To double a $10k investment with FB, they must double their revenue from $12m/day to $24m/day, which for the past year and a half hasn't occurred. Heck, they've been blasting out updates such as video calls, etc etc which haven't resulted in increased revenue, but maybe they were attempting to keep revenue steady and from decline, we do not know.

Tazmania said:
My bet is the fast money is there and so is the mid term. Your comment about ad clicks, you may not click but FB makes most of its revenue from those ads so many are clicking. This said, I always have to ask, why go public, if you are doing well why even offer an IPO? In most cases, there is a need for more cash to expand...

According to FB, 400M+ people use it daily and are only profitting $12m/day.
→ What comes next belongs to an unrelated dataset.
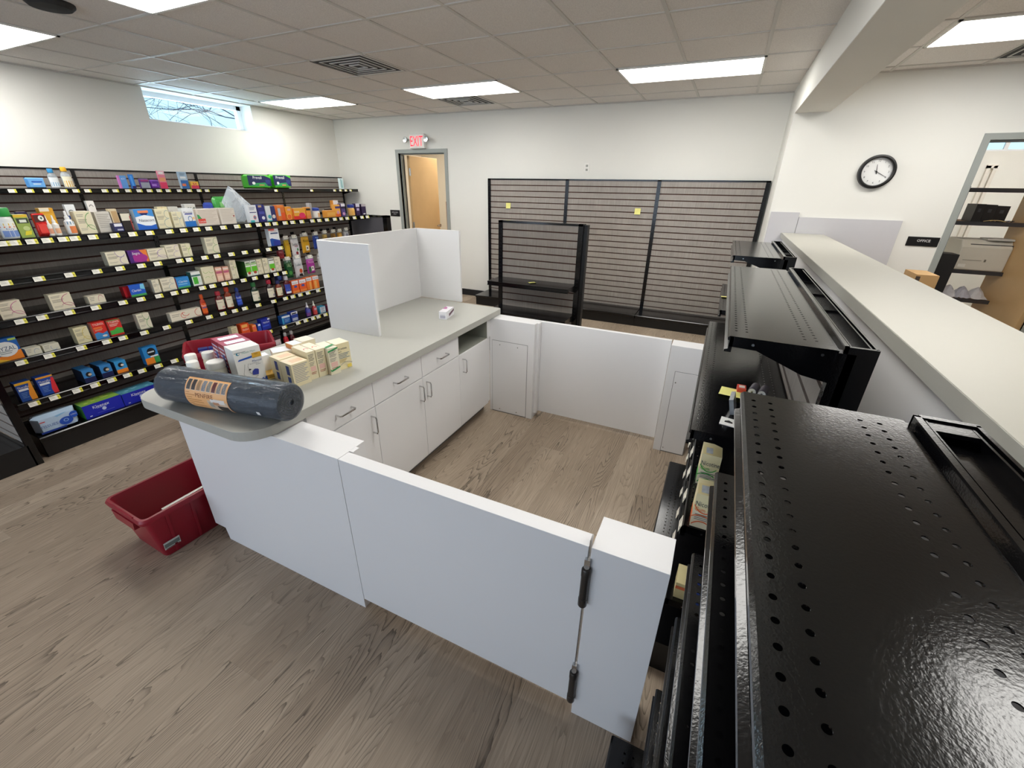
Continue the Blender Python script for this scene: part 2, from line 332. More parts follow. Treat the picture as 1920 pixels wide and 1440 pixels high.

At this rate, say each ad click averages at $0.10/click, that means 120M out of the 400M+ /day are clicking, and remember, ads on FB are no where near $0.10c/click, they usually fall just beneath $0.80c/click IF reaching a big market, and those who pump a ton of money into advertising with FB always purchase ads to meet a big market.

Tazmania said:
Will be very interesting, as stated, I may grab a little and make the 5 to 10 point gain and sell. 500 shares and 5 points is a $2,500 profit my bet is that will be well within a week's time $10 is my greed factory, yes $25 points could be made or oven $50 within a month and that is where your valuation comments weigh in. I see the fast jump early then a settling of a more realistic valuation within 90 days, hence I will take my shares in the open market vice the taste in the IPO this go around.

Don't get me wrong, many people MAY make money with FB, but I have no idea how this social network was valued at 100B, maybe 70-80B, but no where near 100B. Their yearly revenue falls short of $4.5B, all the while Apple is raking up $6B+/quaterly and $25B+/year. Apple's valued at $400B+, which is 16x their yearly profit, whereas 100B for FB is 22x their yearly profit - not to mention, Apple's profit margins are rising dramatically each year.